Despite the positive response from many viewers and the Collins campaign, which came back to shoot additional spots after the success of the first round of ads, Green did not feel confident as he took the stage to introduce the senator at her election night rally in Bangor. “I thought she was beat,” he says. “I thought, ‘You gotta walk across the field and shake hands with the other team,’ and I wanted to be there at the end.” Instead, as the first results began trickling in, Green sensed that perhaps Collins had a chance to pull off the upset. He and his wife, Pam, were invited up to Collins’s suite at the Hilton Garden Inn to watch with the senator as it became clear that not only was she winning, but that she would clear the fifty percent threshold that kept the race from going to an automatic run-off demanded by Maine’s ranked choice voting system. “It was very much like the biggest game that either me or one of my children has ever played in. It was like the state championship game,” Green says of his feelings as he watched the victory unfold. “It was a thrilling night, and it went better than one could imagine.”

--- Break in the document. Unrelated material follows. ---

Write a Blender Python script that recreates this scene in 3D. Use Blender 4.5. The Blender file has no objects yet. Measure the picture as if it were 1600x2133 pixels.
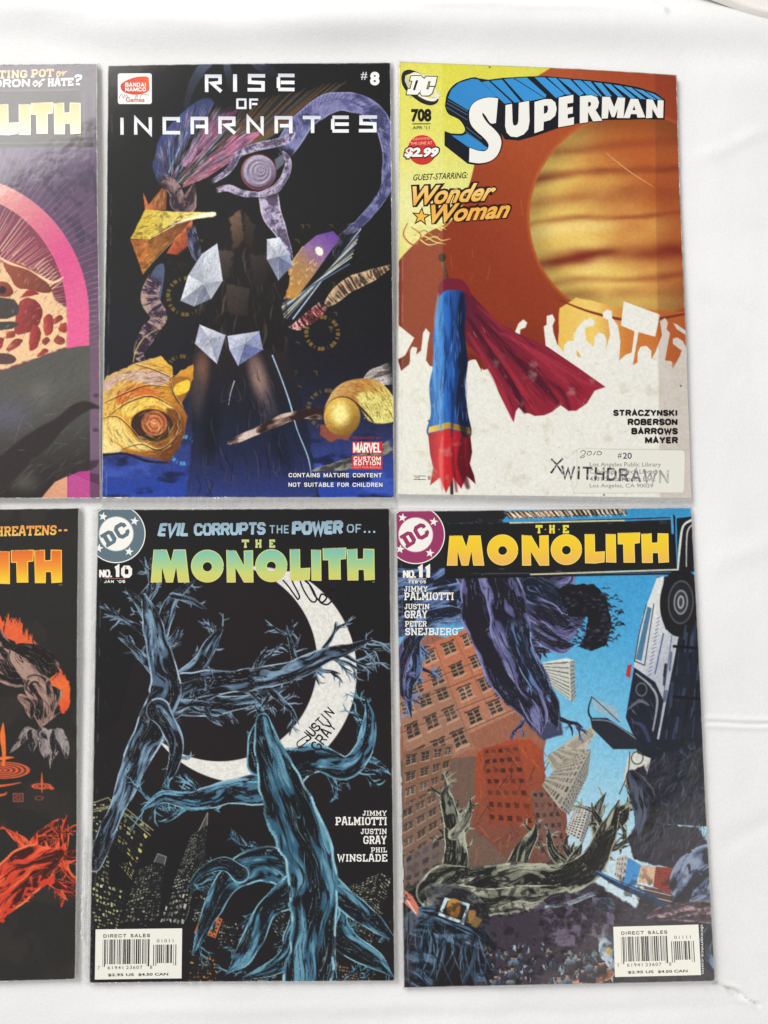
import bpy, math, random
import numpy as np
from mathutils import Matrix, Vector
from mathutils.geometry import tessellate_polygon

# ------------------------------------------------------------------ camera, lights, exposure
SC = bpy.context.scene
COL = SC.collection
F_PX, CAM_H, PITCH, YAW = 1600.0, 0.43965, 0.07975368, -0.00741054
ZC = 0.0025                                         # height of the covers above the sheet
_cx, _sx, _cy, _sy = math.cos(PITCH), math.sin(PITCH), math.cos(YAW), math.sin(YAW)
ROT = np.array([[1, 0, 0], [0, _cx, -_sx], [0, _sx, _cx]]) @ np.array([[_cy, 0, _sy], [0, 1, 0], [-_sy, 0, _cy]])
CAM = np.array([0, 0, CAM_H])
cd = bpy.data.cameras.new('camera')
cam = bpy.data.objects.new('camera', cd)
COL.objects.link(cam)
cd.sensor_fit = 'VERTICAL'
cd.sensor_height = 32.0
cd.lens = 32.0 * F_PX / 2133.0
cd.clip_start, cd.clip_end = 0.01, 50.0
m4 = Matrix([list(ROT[i]) + [CAM[i]] for i in range(3)] + [[0, 0, 0, 1]])
cam.matrix_world = m4
SC.camera = cam

world = bpy.data.worlds.new('World')
SC.world = world
world.use_nodes = True
wn, wl = world.node_tree.nodes, world.node_tree.links
bg = wn['Background']
tcn = wn.new('ShaderNodeTexCoord')
sep = wn.new('ShaderNodeSeparateXYZ')
ramp = wn.new('ShaderNodeValToRGB')
wl.new(tcn.outputs['Generated'], sep.inputs[0])
tilt = wn.new('ShaderNodeMath')
tilt.operation = 'MULTIPLY_ADD'
tilt.inputs[1].default_value = 0.45
wl.new(sep.outputs['X'], tilt.inputs[0])
wl.new(sep.outputs['Z'], tilt.inputs[2])
wl.new(tilt.outputs[0], ramp.inputs[0])
wl.new(ramp.outputs[0], bg.inputs['Color'])
ramp.color_ramp.elements[0].position, ramp.color_ramp.elements[0].color = 0.05, (0.86, 0.88, 0.92, 1)
ramp.color_ramp.elements[1].position, ramp.color_ramp.elements[1].color = 0.98, (0.30, 0.30, 0.31, 1)
bg.inputs['Strength'].default_value = 0.92


def area(name, loc, target, size, power, colour):
    l = bpy.data.lights.new(name, 'AREA')
    l.energy, l.size, l.color = power, size, colour
    o = bpy.data.objects.new(name, l)
    COL.objects.link(o)
    o.location = loc
    o.rotation_euler = (Vector(target) - Vector(loc)).to_track_quat('-Z', 'Y').to_euler()
    return o


area('window_light', (-1.35, 1.65, 1.5), (0, 0.05, 0), 1.2, 59.0, (1.0, 0.982, 0.945))
area('room_light', (1.1, -1.2, 1.6), (0.05, -0.05, 0), 1.2, 10.5, (1.0, 0.93, 0.84))
SC.view_settings.view_transform = 'Standard'
SC.view_settings.look = 'None'
SC.view_settings.exposure = 0.05
SC.view_settings.gamma = 1.0
SC.view_settings.use_curve_mapping = False

# ------------------------------------------------------------------ small maths


def lin(c):
    c = np.asarray(c, float) / 255.0
    return np.where(c <= 0.04045, c / 12.92, ((c + 0.055) / 1.055) ** 2.4)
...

Green with Collins (right) on election night. Courtesy of Bill Green.

Not everything about his experience as a political neophyte was perfect. Green says that he’s faced vitriol on Twitter, where he usually confines his commentary to complaining about New England Patriots’ play calls, and has received critical letters at his house. “A lot of the trolls have been asking me how I like helping Mitch McConnell,” Green says. “But I don’t like helping Chuck Schumer either. I don’t like either one of those guys. Neither one of them gives a rat’s patoot about helping Maine.” 

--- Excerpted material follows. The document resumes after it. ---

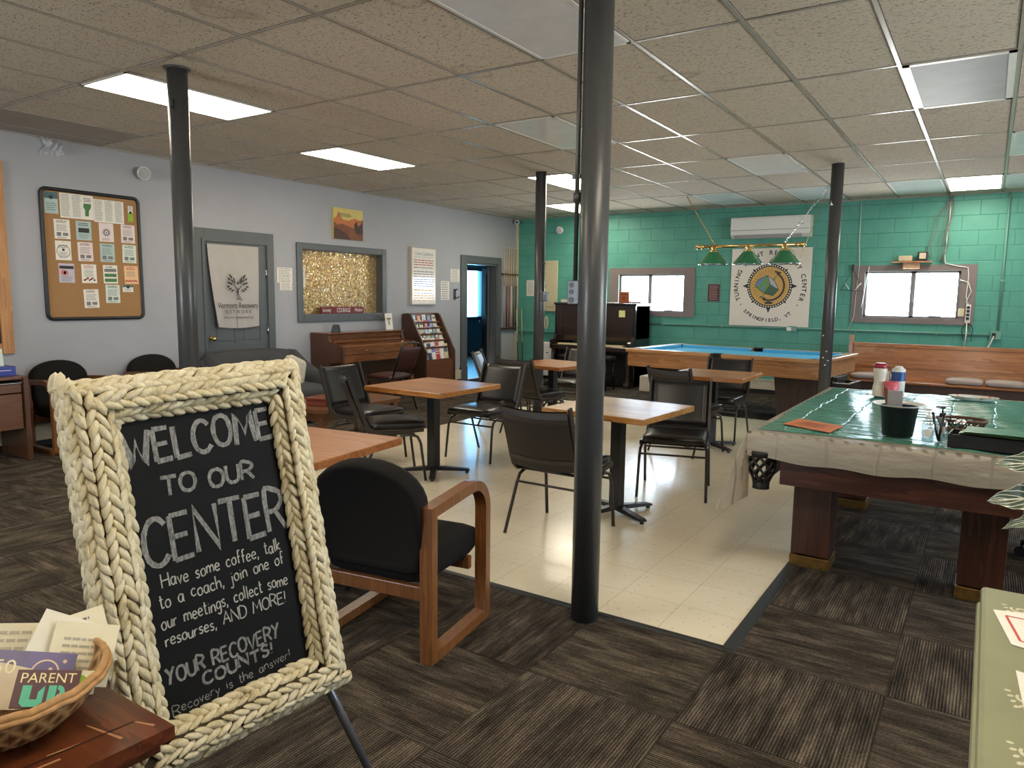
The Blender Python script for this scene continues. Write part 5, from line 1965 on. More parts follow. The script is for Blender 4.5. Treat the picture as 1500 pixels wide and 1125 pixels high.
# white panel heater, electric panel etc. in the corner
t = thing('panel_heater', 'white upright panel behind the left leg of the dark upright piano', 'heater', (-6.70, 11.45, 0))
S().box((-.13, -.05, .04), (.19, .05, .66), .03).build('body', M_white, t)
for x in (-.08, .13):
    S().box((x - .02, -.09, 0), (x + .02, .09, .04), .003).build('foot', M_black, t)
S().box((-.02, -.0515, .46), (.03, -.0505, .475)).build('mark', M_ink, t)
M_beige = plain('beige_enamel', srgb(190, 182, 150), .4, var=.03)
t = thing('electric_panel', 'beige electric panel door on the green wall in the far corner', 'electric panel', (-6.815, YB, 1.675))
S().box((-.15, -.03, -.46), (.15, 0, .46), .004).build('surround', M_beige, t)
S().box((-.10, -.042, -.38), (.11, -.03, .38), .004).build('door', M_beige, t)
S().box((-.11, -.05, -.03), (-.09, -.04, .03)).build('latch', M_black, t)
t = thing('notice', 'white sheet on the green wall, left of the beige electric panel', 'notice', (-7.255, YB - .003, 1.635))
S().box((-.085, 0, -.145), (.085, .002, .145)).build('sheet', M_offwhite, t)
bars(S(), (0, 0, 0), (1, 0, 0), (0, 0, 1), .17, .27, 9).build('print', M_inkgrey, t)
t = thing('wall_thermometer', 'small pale oval plaque on the green wall below the electric panel', 'plaque', (-6.87, YB - .055, 1.0))
s = S()
s.prism([(.045 * math.cos(a), .12 * math.sin(a)) for a in [2 * PI * k / 24 for k in range(24)]], 0, .015, 'y')
s.build('plate', plain('pale_oval', srgb(186, 190, 160), .5), t)
S().box((-.006, -.002, -.08), (.006, 0, .08)).build('scale', M_ink, t)

# ================================================================== green wall: cooler, sign, poster
t = thing('air_conditioner', 'long white wall air conditioner high on the green wall', 'air conditioner', (-2.89, YB, 2.575))
hw = .585
S().prism([(0, -.16), (-.13, -.16), (-.185, -.11), (-.20, -.03), (-.20, .13), (-.19, .155), (0, .165)], -hw, hw, 'y' if False else 'x').build('housing', M_white, t)
S().prism([(-.135, -.158), (-.188, -.108), (-.192, -.112), (-.14, -.163)], -hw + .05, hw - .12, 'x').build('louvre', plain('louvre_grey', srgb(176, 174, 170), .4), t)
S().box((-hw + .01, -.2035, -.045), (hw - .01, -.1995, -.038)).build('panel_gap', M_inkgrey, t)
s = S().box((hw - .15, -.2025, .02), (hw - .09, -.2, .03))
s.build('mark', M_inkgrey, t)

t = thing('round_logo_sign', 'square white sign with a gold compass and house emblem on the green wall', 'sign', (-2.885, YB - .02, 1.665))
h = .60
S().box((-h, -.008, -h), (h, .012, h), .002).build('sign_board', plain('sign_white', srgb(222, 214, 202), .5, var=.015), t)
og_ = Vector((0, -.008, .02))
X_, Z_ = (1, 0, 0), (0, 0, 1)
M_sblk = plain('sign_black', srgb(28, 26, 34), .5)
M_gold = plain('sign_gold', srgb(198, 158, 84), .5, var=.04)
s = S()
ring2(s, og_, X_, Z_, 0, 0, .295, .340, 64, .0008)
for i in range(8):
    a = PI / 2 + i * PI / 4
    c_, s_ = math.cos(a), math.sin(a)
    l = .415 if i % 2 == 0 else .375
    w = .035 if i % 2 == 0 else .02
    poly2(s, og_, X_, Z_, [(c_ * .33 - s_ * w, s_ * .33 + c_ * w), (c_ * .33 + s_ * w, s_ * .33 - c_ * w), (c_ * l, s_ * l)], .0008)
s.build('compass_ring', M_sblk, t)
s = S()
for i in range(52):
    a = 2 * PI * i / 52
    poly2(s, og_, X_, Z_, circle_pts(.318 * math.cos(a), .318 * math.sin(a), .011, 8), .0014)
s.build('ring_dots', M_offwhite, t)
s = S()
poly2(s, og_, X_, Z_, circle_pts(0, 0, .296, 64), .0006)
s.build('gold_disc', M_gold, t)
s = S()
for i in range(32):
    a = 2 * PI * (i + .5) / 32
    c_, s_ = math.cos(a), math.sin(a)
    poly2(s, og_, X_, Z_, [(c_ * .15, s_ * .15), (c_ * .255 - s_ * .006, s_ * .255 + c_ * .006), (c_ * .255 + s_ * .006, s_ * .255 - c_ * .006)], .0012)
s.build('sun_rays', plain('sign_ochre', srgb(160, 116, 50), .5), t)
s = S()
ring2(s, og_, X_, Z_, .0, .0, .205, .232, 40, .0016, math.radians(-115), math.radians(62))
poly2(s, og_, X_, Z_, [(.07, .21), (.16, .185), (.17, .205), (.08, .235)], .0016)
poly2(s, og_, X_, Z_, [(-.14, -.175), (-.05, -.20), (-.04, -.185), (-.13, -.155)], .0016)
poly2(s, og_, X_, Z_, [(-.07, -.25), (.0, -.235), (.07, -.25), (.05, -.275), (-.05, -.275)], .0016)
s.build('globe_arm', plain('sign_maroon', srgb(52, 32, 36), .5), t)
A_, B_, C_, D_, E_, F_, G_ = (-.215, .0), (-.17, .10), (-.035, .165), (.015, .02), (-.075, -.115), (.06, -.145), (.14, -.055)
P2 = (.075, .075)
s = S()
poly2(s, og_, X_, Z_, [A_, B_, C_, D_, E_], .0020)
poly2(s, og_, X_, Z_, [(.045, .10), (.09, .16), (.11, .15), (.07, .09)], .0018)
poly2(s, og_, X_, Z_, [(-.09, -.13), (-.12, -.18), (-.10, -.185), (-.07, -.125)], .0018)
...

Green allows that he would be willing to speak up for Collins again in six years, but doesn’t see himself endorsing anyone else. “I’m retired, and if I want to speak out about something I’m going to speak out on it, but I don’t have any plans to do anything like this again,” he says. “This was perfect in some ways, and it was more than I wanted in others. I just didn’t think it was going to be as big as it got. It’s amazing really, what happened here. I’m not saying my endorsement did it. I think you had to have Susan there, with all the good work she’s done and her likability, but I was glad to play a little role in it.”